# Information provided
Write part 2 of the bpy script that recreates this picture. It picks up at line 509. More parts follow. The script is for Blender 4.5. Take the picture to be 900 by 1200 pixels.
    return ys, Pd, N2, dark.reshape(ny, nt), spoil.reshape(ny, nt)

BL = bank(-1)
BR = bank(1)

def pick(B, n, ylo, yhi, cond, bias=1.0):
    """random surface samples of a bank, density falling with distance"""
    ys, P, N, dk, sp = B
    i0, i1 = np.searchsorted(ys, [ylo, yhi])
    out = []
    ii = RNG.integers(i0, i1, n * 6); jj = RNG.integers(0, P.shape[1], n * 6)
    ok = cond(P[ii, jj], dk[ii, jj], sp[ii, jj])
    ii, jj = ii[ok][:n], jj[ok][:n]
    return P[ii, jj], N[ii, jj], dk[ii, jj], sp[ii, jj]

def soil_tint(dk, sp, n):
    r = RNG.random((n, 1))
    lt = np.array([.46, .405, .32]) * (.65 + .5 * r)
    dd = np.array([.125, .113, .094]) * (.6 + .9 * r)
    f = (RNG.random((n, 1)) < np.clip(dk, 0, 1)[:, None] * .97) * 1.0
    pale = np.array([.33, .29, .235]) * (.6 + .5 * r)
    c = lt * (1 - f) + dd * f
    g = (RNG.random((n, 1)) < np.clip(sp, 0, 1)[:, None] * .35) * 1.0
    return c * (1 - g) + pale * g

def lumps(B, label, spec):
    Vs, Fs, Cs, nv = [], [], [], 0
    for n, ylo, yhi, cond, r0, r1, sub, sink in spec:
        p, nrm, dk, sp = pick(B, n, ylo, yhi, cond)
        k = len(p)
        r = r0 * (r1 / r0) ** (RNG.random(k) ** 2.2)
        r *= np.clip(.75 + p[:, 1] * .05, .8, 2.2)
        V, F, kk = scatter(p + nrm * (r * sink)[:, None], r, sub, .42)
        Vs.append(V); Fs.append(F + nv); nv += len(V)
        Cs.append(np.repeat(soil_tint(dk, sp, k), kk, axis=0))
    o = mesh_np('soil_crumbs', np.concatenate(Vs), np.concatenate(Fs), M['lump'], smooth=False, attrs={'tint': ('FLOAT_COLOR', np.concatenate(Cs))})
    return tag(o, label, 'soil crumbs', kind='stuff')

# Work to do
Can you write out the lines above, from the first one through the one containing "BR = bank(1)", exactly as they appear and nothing more?

# Expected answer
Write part 2 of the bpy script that recreates this picture. It picks up at line 509. More parts follow. The script is for Blender 4.5. Take the picture to be 900 by 1200 pixels.
    return ys, Pd, N2, dark.reshape(ny, nt), spoil.reshape(ny, nt)

BL = bank(-1)
BR = bank(1)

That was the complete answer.